フルトヴェングラーの「田園」交響曲(SACDハイブリッド盤)

僕にとって長い間、ベートーヴェンと言えばフルトヴェングラー、フルトヴェングラーと言えばベートーヴェンだった。今でこそ執着はなくなったけれど、それでも時折耳にしたとき、演奏の細部まで、隅から隅まで熟知しているにもかかわらず新たな感動を覚える。ひょっとするとそれは単なる「刷り込み」に過ぎないかもしれない。だけれど、そこには「永遠」がある。すでに60年の時を経ているのだが、電気的に増幅された音の塊が時空を超え耳に届く時、過去と今とがまさに同化する。
フルトヴェングラーのベートーヴェンでは絶対的に第6交響曲である。あの桁違いに巨大な、ある人からすると「幽霊が出そうな」、別の人からすると決して「愉快でない」音楽を僕はことのほか好む。それゆえに現在では滅多に取り出すことはなくなった。何年かに一度、初めて出逢った時の「衝撃」を呼び覚ましたくなって棚から引っ張り出し、一期一会でそれに接する。そしてやっぱり感動する。クラシック音楽に遭遇したあの頃の記憶と今が見事にシンクロする瞬間だ。

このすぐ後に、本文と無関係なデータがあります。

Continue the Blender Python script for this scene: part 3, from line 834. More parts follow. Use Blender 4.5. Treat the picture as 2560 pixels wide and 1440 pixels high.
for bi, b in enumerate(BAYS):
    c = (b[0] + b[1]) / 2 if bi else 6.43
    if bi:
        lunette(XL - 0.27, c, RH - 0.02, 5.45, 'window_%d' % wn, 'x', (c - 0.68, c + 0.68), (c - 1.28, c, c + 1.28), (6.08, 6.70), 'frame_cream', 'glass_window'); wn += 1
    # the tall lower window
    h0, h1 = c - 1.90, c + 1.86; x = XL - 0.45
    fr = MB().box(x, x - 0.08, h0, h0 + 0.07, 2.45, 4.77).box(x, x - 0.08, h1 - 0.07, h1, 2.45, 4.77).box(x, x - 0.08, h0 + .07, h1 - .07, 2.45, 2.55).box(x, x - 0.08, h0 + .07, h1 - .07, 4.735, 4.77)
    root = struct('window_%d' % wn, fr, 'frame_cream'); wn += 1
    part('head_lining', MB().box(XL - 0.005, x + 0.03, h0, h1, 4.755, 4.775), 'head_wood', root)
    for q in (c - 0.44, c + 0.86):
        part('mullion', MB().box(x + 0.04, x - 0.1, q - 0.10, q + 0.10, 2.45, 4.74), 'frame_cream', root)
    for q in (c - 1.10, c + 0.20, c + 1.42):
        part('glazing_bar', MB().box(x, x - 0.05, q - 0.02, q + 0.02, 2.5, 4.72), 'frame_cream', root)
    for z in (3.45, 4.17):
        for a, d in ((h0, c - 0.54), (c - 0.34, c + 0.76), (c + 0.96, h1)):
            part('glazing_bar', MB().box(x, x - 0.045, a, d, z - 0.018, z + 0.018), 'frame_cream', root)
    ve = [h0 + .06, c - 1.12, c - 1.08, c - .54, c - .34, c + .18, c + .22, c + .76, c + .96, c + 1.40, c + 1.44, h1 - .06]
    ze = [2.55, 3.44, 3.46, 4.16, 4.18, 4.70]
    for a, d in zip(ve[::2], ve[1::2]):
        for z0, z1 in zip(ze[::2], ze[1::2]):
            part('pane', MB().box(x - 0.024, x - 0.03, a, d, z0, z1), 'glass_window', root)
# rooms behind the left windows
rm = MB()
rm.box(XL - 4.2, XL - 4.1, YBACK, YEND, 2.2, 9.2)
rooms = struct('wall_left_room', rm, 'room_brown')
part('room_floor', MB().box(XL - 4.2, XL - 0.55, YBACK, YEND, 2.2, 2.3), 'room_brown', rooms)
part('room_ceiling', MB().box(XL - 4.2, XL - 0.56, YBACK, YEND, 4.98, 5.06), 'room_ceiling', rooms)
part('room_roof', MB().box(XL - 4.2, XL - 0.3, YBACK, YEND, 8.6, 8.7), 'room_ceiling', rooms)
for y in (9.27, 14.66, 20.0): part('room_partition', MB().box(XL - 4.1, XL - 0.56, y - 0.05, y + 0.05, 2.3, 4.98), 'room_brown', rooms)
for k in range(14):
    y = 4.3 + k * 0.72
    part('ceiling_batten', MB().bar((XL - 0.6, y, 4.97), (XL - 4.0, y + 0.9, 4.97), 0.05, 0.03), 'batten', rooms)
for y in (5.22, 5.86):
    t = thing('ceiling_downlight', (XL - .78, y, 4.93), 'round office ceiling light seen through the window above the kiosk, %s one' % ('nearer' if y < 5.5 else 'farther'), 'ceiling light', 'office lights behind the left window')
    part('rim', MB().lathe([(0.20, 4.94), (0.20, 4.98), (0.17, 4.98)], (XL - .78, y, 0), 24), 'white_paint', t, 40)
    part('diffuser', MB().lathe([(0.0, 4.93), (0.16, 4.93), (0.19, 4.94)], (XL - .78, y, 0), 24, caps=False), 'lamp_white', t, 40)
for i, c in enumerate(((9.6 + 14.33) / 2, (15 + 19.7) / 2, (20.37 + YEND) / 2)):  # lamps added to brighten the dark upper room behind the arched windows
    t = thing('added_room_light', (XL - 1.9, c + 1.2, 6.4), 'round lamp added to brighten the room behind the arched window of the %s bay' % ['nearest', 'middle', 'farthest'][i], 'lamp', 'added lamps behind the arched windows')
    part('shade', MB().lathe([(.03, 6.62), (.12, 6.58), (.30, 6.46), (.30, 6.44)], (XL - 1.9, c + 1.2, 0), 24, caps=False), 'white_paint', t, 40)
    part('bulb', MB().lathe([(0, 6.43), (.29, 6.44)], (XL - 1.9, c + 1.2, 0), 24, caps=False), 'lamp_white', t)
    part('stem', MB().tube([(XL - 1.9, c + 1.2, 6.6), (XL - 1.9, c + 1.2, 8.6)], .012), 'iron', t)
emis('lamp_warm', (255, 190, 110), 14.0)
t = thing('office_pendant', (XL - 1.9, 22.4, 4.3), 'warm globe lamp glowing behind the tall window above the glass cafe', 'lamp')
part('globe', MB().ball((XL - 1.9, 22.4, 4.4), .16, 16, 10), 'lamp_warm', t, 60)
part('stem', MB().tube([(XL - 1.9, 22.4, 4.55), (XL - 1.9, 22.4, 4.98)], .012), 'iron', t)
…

当時はアナログ・レコードだった。EMIの輸入盤。例によってカセット・テープに録音して繰り返し聴いた。あれがまさにフルトヴェングラーとの出逢い。1979年のこと。

ベートーヴェン:
・交響曲第6番ヘ長調作品68「田園」(1952.11.24&25録音)
・交響曲第8番ヘ長調作品93(1948.11.13Live)
ヴィルヘルム・フルトヴェングラー指揮ウィーン・フィルハーモニー管弦楽団、ストックホルム・フィルハーモニー管弦楽団

アナログに始まり、EMI初期CDブライトクランク盤、などなど「音が良くなった」というふれこみがあるたびに性懲りもなく買った(賛否両論あろうが、実は不自然だけれどあの拡がりのあるブライトクランク盤も僕は好きで、その時の気分によって使い分ける)。最終的にはEMIの初期盤がもっとも優れているという結論に至り、リマスターと称するものに手を出すことはなくなったけれど、昨年生誕125年を記念して国内盤でリリースされたSACDハイブリッドディスクはどうしても我慢ならず手が伸びてしまった。比較してみて、現時点ではSACDに一日の長あり。音の芯が安定しており、地鳴りがするような響きと天から降るような想念が溶け合って、音楽と対峙している最中ほとんど金縛りに遭うよう。

1918年の「ベートーヴェンの音楽」と題するフルトヴェングラーの論文から。
決して、ただ、この嵐と疾風を孕み呼ぶ神が、同時にあの最も深遠、至幸の恵みにあふれた静寂、底知れぬ深淵の敬虔、かつて音となって語られたかぎりにおいて、最も無心に、至高の幸福をもって人を充たすハーモニーの創造者であっただけではありません。あの嵐のただ中、あの恐るべき感動のただ中においてすら、―なんという鋼鉄のような冷静と透徹、なんという仮借のない自己抑制への意志、あらゆる素材をその最後のどんづまりまで押しつめて形成せずにはおかぬ意志が支配していることか!なんという比類のない自己鍛冶であることか!

前にも書いたが、それにしても芳賀檀氏の訳はわかりにくい。
要はベートーヴェンの中には「すべて」があったとフルトヴェングラーは言いたいのだろう。特に、自然や宇宙を音化した「田園」交響曲においてそのことが最もわかりやすい。
フルトヴェングラーの「雷と嵐」には静寂があり、「牧歌、嵐のあとの喜びと感謝」には疾風が認識できるという理由から(あくまで僕個人の感覚で)。
コーダは深遠な祈りだ。最後の「祈り」をより至高のものにするためにフルトヴェングラーは第1楽章をあのテンポで演ったのではないのか。あれは「田舎に着いたときの愉快な気分」ではなく「田舎に着いたときの感謝の祈り」であると昔から僕は思っていた。
「感謝」に始まり「感謝」に終わる。それがベートーヴェンのパストラール・シンフォニー。